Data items
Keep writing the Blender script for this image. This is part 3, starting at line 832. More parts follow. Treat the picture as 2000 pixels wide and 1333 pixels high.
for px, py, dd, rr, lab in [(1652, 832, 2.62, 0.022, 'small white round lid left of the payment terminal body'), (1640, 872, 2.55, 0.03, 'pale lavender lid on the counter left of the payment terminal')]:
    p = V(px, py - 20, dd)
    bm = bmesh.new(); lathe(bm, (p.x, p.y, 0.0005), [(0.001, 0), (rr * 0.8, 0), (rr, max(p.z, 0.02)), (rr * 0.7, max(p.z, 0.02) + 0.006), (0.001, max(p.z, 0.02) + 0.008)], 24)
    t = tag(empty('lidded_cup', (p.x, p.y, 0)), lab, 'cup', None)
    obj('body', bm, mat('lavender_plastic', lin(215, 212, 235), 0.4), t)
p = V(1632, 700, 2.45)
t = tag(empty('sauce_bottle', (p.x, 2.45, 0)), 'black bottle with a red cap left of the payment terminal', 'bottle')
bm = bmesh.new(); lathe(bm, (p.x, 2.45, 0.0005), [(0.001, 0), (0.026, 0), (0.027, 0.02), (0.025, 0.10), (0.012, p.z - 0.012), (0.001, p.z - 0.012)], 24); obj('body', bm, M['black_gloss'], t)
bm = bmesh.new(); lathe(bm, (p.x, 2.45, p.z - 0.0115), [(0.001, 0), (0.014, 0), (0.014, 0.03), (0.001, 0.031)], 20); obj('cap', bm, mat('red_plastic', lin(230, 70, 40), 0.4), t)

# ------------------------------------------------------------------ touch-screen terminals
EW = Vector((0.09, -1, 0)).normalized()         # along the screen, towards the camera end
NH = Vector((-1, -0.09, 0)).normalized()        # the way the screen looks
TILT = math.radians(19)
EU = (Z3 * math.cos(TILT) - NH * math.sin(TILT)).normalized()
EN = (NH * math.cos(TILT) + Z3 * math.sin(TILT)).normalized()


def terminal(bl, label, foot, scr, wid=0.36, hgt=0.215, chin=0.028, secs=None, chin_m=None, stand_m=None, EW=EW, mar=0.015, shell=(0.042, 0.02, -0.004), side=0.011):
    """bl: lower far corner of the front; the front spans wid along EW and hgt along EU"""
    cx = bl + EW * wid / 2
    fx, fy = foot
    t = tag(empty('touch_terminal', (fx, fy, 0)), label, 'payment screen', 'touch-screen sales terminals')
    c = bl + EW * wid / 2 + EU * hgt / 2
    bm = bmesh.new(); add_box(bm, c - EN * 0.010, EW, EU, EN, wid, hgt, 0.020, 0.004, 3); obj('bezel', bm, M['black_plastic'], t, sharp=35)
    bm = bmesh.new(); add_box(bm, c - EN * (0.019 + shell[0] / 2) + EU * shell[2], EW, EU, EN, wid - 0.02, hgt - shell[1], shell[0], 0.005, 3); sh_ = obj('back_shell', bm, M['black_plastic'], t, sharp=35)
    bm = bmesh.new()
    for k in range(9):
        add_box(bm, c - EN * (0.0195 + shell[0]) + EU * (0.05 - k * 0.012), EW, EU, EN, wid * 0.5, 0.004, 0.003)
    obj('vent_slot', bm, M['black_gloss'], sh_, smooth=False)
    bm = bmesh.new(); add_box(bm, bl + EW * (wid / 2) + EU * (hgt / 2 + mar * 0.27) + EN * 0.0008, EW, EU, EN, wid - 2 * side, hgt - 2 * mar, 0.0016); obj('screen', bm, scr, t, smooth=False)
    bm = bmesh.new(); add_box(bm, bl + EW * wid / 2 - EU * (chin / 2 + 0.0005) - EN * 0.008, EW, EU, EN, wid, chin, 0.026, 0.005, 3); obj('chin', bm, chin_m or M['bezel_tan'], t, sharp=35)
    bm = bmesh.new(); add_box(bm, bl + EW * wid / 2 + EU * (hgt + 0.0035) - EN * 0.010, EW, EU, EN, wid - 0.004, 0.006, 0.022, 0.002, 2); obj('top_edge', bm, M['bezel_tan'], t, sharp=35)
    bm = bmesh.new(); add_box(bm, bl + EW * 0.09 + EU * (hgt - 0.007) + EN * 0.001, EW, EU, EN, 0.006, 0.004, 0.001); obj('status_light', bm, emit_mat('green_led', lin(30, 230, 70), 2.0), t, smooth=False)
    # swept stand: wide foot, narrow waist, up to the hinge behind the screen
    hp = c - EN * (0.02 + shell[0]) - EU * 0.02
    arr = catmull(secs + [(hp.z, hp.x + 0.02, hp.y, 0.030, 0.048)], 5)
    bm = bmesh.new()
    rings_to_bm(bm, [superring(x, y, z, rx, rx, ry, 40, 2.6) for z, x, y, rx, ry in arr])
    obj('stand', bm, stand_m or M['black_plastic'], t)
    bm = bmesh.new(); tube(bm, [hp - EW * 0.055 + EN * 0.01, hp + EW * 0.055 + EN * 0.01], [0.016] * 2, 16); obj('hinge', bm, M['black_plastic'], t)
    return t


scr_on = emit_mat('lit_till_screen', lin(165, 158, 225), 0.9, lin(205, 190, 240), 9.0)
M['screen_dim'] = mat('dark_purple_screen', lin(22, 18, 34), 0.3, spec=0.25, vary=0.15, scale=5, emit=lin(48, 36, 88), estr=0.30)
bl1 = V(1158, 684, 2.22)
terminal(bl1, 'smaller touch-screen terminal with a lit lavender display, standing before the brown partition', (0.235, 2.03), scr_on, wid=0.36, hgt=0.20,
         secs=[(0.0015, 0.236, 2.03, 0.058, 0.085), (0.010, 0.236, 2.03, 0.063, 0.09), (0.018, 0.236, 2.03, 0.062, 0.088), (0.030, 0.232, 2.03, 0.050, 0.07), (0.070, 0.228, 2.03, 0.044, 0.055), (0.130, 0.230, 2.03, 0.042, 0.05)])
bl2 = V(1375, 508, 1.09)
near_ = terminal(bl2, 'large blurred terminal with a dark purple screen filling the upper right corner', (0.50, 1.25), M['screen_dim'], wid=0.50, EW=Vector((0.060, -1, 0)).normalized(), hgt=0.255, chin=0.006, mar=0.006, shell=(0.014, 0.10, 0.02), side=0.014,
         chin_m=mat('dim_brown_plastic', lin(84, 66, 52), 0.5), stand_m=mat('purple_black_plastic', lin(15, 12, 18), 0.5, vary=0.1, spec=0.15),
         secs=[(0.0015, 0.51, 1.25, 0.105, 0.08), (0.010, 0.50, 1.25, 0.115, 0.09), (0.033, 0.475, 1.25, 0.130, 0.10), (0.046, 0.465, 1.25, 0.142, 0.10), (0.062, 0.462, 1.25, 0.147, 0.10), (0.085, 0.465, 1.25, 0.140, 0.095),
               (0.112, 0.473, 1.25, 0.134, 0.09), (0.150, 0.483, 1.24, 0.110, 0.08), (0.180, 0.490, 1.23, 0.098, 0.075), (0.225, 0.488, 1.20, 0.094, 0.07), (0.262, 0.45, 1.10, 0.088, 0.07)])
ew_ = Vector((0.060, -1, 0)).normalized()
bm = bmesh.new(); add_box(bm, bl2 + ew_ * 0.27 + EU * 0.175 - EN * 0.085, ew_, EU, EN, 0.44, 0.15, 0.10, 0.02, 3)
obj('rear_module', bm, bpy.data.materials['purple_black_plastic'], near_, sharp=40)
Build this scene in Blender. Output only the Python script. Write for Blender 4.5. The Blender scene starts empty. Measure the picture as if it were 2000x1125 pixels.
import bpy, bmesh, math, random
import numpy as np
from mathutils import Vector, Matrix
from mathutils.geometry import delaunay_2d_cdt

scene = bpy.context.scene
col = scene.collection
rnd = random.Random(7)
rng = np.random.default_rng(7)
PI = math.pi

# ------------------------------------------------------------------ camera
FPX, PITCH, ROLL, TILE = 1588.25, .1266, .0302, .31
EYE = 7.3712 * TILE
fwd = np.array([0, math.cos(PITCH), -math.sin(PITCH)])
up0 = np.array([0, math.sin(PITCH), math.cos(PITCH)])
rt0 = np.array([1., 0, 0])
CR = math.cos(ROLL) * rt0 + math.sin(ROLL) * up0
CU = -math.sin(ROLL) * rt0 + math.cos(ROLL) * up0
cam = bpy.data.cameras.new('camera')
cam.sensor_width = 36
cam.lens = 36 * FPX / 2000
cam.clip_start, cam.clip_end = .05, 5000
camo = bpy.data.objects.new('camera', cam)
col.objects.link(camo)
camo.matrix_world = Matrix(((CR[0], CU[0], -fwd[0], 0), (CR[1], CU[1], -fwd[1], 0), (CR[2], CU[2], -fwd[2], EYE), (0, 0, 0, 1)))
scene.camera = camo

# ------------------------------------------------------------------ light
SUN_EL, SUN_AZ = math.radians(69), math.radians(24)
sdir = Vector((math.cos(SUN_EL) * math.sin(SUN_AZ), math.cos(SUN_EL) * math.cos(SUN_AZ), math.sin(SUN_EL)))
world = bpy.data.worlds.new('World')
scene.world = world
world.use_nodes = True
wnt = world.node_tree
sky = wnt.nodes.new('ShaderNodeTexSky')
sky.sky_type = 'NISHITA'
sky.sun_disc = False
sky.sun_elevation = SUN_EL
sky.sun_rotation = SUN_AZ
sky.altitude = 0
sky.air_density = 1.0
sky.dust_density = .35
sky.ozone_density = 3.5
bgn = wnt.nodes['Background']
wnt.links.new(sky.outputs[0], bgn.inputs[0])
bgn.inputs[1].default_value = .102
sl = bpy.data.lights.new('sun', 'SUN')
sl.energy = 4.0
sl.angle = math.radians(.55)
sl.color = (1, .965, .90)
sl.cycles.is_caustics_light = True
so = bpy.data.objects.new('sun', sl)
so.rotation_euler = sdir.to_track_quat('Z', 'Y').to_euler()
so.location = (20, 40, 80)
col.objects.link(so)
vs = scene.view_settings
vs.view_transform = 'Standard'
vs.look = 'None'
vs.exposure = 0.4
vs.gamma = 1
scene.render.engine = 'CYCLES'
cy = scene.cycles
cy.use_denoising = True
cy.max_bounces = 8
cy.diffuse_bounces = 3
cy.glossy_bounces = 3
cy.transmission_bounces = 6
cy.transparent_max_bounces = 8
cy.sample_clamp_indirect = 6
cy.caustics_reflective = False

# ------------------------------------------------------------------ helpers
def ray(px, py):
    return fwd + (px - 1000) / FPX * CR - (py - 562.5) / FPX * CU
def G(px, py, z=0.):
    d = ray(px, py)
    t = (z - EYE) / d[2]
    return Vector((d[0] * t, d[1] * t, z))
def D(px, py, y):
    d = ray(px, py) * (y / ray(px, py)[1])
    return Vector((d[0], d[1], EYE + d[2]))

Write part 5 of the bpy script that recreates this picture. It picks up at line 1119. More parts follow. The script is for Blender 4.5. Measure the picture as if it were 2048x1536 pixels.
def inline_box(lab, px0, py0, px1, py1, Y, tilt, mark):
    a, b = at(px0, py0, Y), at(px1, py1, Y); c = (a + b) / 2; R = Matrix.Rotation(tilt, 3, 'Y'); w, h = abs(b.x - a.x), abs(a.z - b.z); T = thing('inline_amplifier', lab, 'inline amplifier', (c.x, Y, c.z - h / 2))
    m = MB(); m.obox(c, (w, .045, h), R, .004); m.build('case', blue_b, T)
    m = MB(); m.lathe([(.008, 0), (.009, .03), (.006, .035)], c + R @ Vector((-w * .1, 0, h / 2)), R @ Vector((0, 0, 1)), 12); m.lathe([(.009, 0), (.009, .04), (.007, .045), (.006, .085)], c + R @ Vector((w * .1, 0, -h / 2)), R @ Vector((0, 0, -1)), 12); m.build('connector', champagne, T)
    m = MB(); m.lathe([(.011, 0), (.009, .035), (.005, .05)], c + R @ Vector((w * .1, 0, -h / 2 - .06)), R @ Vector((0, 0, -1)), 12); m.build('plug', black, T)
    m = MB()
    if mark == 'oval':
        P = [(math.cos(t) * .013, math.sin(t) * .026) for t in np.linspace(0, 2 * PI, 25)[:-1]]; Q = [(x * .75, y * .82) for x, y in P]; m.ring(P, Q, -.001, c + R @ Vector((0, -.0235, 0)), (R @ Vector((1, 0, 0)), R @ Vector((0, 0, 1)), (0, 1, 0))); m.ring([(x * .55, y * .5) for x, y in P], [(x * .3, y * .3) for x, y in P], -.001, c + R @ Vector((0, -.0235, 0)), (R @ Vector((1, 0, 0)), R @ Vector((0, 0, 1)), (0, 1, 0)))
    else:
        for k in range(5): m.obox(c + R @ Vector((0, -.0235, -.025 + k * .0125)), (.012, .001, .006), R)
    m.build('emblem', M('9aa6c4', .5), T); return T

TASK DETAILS
The lines to be given again exactly are those from the one containing "Build this scene" up to and including the one containing "PI = math.pi".

COMPLETED EXERCISE
Build this scene in Blender. Output only the Python script. Write for Blender 4.5. The Blender scene starts empty. Measure the picture as if it were 2000x1125 pixels.
import bpy, bmesh, math, random
import numpy as np
from mathutils import Vector, Matrix
from mathutils.geometry import delaunay_2d_cdt

scene = bpy.context.scene
col = scene.collection
rnd = random.Random(7)
rng = np.random.default_rng(7)
PI = math.pi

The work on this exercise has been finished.